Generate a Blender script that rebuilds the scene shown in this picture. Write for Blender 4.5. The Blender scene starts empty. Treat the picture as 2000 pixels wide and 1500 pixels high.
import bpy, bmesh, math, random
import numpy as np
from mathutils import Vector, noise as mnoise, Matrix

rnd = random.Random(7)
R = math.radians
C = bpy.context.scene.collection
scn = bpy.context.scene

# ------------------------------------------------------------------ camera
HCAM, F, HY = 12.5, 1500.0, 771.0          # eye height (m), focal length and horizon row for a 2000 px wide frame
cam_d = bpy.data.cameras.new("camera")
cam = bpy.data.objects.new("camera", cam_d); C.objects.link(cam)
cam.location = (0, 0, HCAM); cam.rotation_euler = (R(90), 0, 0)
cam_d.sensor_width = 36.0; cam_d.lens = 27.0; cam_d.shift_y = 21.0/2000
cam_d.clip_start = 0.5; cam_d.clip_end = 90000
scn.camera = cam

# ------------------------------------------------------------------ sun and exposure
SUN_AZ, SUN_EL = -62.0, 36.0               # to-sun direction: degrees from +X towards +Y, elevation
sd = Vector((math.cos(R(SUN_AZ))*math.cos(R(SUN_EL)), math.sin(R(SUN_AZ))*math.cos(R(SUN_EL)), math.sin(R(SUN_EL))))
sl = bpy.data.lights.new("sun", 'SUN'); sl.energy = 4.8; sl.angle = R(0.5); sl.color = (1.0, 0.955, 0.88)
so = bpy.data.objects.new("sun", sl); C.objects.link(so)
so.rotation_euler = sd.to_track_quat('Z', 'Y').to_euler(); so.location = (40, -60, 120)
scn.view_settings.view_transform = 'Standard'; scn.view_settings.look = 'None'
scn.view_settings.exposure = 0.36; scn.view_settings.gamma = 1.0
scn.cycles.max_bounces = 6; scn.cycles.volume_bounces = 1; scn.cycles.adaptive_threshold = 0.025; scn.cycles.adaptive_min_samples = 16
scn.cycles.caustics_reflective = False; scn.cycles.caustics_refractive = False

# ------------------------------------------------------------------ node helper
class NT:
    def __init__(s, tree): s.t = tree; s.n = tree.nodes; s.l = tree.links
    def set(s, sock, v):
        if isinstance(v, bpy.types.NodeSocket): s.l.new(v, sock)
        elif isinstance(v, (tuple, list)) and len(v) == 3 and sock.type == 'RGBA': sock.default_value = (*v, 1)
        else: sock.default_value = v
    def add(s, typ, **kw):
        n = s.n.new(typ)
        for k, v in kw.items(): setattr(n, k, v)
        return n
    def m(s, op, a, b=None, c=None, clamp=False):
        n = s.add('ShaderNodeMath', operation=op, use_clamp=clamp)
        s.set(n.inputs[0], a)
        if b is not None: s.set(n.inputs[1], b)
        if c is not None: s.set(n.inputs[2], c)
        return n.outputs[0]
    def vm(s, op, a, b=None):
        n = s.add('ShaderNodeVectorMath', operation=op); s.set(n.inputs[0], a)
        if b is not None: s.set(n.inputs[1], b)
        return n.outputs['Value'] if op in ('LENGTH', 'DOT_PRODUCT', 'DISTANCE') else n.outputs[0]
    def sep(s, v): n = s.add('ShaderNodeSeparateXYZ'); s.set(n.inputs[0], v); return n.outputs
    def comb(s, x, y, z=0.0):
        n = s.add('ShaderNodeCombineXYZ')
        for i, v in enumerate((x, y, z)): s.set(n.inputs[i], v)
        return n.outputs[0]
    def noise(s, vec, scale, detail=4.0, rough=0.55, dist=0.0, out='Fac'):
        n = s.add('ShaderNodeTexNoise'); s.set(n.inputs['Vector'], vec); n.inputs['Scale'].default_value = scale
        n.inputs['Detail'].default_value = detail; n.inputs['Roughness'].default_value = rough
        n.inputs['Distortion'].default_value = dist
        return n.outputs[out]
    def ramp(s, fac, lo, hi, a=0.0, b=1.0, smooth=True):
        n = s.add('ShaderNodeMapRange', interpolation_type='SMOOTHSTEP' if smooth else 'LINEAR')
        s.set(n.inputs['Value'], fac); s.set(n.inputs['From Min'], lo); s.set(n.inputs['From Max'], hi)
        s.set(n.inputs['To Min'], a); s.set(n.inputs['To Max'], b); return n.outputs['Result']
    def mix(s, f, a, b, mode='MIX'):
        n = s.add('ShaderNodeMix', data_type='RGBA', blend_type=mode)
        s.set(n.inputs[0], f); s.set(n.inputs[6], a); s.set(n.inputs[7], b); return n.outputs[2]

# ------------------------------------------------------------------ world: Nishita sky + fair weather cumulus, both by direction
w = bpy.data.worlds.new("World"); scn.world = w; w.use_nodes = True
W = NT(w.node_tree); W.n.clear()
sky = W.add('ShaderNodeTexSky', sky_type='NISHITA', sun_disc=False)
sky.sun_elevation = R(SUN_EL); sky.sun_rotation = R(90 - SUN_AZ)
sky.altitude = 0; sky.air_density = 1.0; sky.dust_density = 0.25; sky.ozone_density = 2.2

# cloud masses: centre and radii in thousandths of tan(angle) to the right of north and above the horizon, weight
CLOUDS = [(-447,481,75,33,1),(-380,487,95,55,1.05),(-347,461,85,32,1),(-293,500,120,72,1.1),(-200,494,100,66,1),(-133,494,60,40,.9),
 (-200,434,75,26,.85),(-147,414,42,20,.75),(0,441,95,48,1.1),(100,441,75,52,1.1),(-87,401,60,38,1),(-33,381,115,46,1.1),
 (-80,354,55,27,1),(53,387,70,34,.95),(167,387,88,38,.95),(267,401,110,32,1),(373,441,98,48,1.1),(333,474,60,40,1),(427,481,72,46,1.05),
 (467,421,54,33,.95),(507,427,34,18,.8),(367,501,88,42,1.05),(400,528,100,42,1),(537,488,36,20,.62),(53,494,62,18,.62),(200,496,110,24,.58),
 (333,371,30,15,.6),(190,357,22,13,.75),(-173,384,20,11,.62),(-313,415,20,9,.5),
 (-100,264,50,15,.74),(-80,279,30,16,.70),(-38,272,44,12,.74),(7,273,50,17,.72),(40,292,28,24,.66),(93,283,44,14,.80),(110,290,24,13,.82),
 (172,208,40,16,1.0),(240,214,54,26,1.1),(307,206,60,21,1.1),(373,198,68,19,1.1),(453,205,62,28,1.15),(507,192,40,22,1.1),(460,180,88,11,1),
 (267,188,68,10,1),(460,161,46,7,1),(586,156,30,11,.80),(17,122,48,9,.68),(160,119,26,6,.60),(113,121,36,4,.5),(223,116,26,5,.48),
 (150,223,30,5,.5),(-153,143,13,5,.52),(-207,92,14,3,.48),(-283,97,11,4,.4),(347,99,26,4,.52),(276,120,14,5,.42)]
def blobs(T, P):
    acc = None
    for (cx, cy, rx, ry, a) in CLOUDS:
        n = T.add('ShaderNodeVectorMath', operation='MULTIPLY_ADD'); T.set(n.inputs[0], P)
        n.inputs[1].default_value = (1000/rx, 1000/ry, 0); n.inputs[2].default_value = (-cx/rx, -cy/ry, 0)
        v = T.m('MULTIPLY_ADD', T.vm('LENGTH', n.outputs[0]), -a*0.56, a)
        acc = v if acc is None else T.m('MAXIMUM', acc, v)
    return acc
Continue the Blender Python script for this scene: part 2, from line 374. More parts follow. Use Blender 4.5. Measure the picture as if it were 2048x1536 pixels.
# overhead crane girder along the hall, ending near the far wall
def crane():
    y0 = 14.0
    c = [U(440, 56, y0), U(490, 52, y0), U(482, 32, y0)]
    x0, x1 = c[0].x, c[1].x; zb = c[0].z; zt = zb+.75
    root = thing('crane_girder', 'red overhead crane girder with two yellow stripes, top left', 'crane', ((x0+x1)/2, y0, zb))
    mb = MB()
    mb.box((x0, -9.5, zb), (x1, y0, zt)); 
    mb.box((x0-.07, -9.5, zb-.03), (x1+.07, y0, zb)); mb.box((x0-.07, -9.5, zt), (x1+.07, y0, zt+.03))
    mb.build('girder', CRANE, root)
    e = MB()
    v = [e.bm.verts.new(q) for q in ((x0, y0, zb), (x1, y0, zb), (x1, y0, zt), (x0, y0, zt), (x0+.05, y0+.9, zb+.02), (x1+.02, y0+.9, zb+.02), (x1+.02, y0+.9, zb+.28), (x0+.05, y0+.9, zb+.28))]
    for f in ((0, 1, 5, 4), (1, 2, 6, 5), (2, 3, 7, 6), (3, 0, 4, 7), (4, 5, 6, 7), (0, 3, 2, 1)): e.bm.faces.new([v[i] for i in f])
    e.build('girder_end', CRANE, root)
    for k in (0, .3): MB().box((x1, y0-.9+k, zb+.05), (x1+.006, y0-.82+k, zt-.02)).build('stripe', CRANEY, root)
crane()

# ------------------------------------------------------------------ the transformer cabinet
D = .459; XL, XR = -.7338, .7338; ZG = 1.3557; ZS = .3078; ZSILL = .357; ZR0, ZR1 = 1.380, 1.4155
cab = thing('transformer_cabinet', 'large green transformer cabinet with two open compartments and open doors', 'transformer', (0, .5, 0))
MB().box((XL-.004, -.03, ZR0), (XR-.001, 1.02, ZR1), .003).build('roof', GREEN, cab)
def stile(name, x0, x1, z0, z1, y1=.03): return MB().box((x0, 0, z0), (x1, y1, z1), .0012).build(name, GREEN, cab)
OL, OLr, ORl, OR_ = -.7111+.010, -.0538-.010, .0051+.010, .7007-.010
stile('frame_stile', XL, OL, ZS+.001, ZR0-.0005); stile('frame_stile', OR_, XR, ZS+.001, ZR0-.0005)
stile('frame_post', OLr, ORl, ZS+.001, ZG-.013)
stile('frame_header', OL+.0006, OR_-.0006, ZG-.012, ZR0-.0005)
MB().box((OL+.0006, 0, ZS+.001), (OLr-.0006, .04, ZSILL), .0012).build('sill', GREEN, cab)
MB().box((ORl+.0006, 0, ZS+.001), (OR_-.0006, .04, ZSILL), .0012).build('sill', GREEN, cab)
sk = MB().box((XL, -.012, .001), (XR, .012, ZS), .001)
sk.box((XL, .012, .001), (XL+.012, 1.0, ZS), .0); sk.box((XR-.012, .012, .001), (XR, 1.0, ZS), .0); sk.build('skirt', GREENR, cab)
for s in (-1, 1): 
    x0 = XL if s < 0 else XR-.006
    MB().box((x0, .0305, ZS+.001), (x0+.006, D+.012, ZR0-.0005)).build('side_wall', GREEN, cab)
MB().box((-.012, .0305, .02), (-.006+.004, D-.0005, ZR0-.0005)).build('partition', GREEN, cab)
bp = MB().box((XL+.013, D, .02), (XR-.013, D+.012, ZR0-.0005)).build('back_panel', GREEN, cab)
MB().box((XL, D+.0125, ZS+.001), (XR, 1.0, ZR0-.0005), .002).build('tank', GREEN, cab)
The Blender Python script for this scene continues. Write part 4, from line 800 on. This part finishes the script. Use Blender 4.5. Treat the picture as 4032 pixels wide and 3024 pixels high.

┄┄┄┄┄┄┄┄┄┄┄┄┄┄┄┄┄┄┄┄

▶ [TASK DESCRIPTION] Without changing anything, quote the lines from the top of the data to the line that contains "scn.camera = cam", including that line.

▶ [SOLUTION BELOW]
Generate a Blender script that rebuilds the scene shown in this picture. Write for Blender 4.5. The Blender scene starts empty. Treat the picture as 2000 pixels wide and 1500 pixels high.
import bpy, bmesh, math, random
import numpy as np
from mathutils import Vector, noise as mnoise, Matrix

rnd = random.Random(7)
R = math.radians
C = bpy.context.scene.collection
scn = bpy.context.scene

# ------------------------------------------------------------------ camera
HCAM, F, HY = 12.5, 1500.0, 771.0          # eye height (m), focal length and horizon row for a 2000 px wide frame
cam_d = bpy.data.cameras.new("camera")
cam = bpy.data.objects.new("camera", cam_d); C.objects.link(cam)
cam.location = (0, 0, HCAM); cam.rotation_euler = (R(90), 0, 0)
cam_d.sensor_width = 36.0; cam_d.lens = 27.0; cam_d.shift_y = 21.0/2000
cam_d.clip_start = 0.5; cam_d.clip_end = 90000
scn.camera = cam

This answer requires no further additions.